17 August 2009

REUNION


Our family gathered this past weekend from Illinois, Florida, Pennsylvania, and Arizona--four generations of Jacobs. Some traveled on Friday to a small town in southwest central Illinois to wander through the streets and family cemeteries reminiscing and reliving. These small towns are barely breathing. Bowen
no longer has a cafe or funeral home or even a grocery store, yet our family has rich memories of happy days spent in my grandparents modest home and walking the few blocks for groceries, the mail, and socialization.

Our grandparents were intelligent and socially active with quick-witted humor. They were storytellers and historians. They lived a simple yet rich life in an era still friendly to small town existence.

There were 14 people at our gathering on Sunday 78 years and older, and almost 20 children. The cousins (about 15) fall in between--some of us are still raising children, but most of us are nurturing grandchildren and caring for parents.

Many of us are retired from teaching, nursing, business, government, and the trades. As a group we define middle America. We have reared our families with a strong sense of God and morality, we've paid our taxes, voted, and followed the rules. Not one of us has appeared in reality television, or on a police blotter. We are a healthy lot and can expect to continue to gather intermittently for another 20 years of so.

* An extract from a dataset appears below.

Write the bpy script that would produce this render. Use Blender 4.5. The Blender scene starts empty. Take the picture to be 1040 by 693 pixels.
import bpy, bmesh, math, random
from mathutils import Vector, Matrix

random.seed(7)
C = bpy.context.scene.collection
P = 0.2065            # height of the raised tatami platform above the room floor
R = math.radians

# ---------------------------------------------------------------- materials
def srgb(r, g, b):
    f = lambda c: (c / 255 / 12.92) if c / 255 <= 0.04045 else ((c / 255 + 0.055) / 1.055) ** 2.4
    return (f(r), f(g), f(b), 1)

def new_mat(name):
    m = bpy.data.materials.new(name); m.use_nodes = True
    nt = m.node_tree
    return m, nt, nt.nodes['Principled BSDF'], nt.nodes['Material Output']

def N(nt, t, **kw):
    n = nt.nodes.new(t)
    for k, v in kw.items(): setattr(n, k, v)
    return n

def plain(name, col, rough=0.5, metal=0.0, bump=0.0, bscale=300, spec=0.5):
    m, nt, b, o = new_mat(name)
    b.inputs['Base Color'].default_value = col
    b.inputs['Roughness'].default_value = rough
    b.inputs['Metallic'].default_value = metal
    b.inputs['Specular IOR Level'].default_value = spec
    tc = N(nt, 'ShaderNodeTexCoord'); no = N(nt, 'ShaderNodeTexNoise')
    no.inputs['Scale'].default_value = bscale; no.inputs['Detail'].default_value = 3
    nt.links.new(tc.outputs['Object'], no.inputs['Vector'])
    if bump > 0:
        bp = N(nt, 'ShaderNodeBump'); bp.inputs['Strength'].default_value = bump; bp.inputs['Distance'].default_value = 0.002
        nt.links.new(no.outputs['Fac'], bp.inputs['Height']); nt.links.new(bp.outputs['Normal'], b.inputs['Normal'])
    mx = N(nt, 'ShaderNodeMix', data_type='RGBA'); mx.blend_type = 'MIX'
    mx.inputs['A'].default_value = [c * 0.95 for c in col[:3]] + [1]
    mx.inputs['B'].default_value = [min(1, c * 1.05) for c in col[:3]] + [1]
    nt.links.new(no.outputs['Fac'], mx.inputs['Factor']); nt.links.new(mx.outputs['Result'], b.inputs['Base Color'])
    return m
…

So, while our gathering was not of the headline grabbing variety, it was filled with people who were genuinely happy to be together; a family scattered by geography, but happily linked by a set of grandparents who lived their entire lives in a sweet little town that never boasted more than 550 citizens. We joked of buying our grandparents house (on the market for $15,000) and building a Jacobs' theme park. The inherited humor gave us fuel for awhile and we laughed together. Still, there was probably more than a moment or two when each of us considered what it might be like to move to that little town in search of the peace and contentment and sufficiency that our grandparents lived.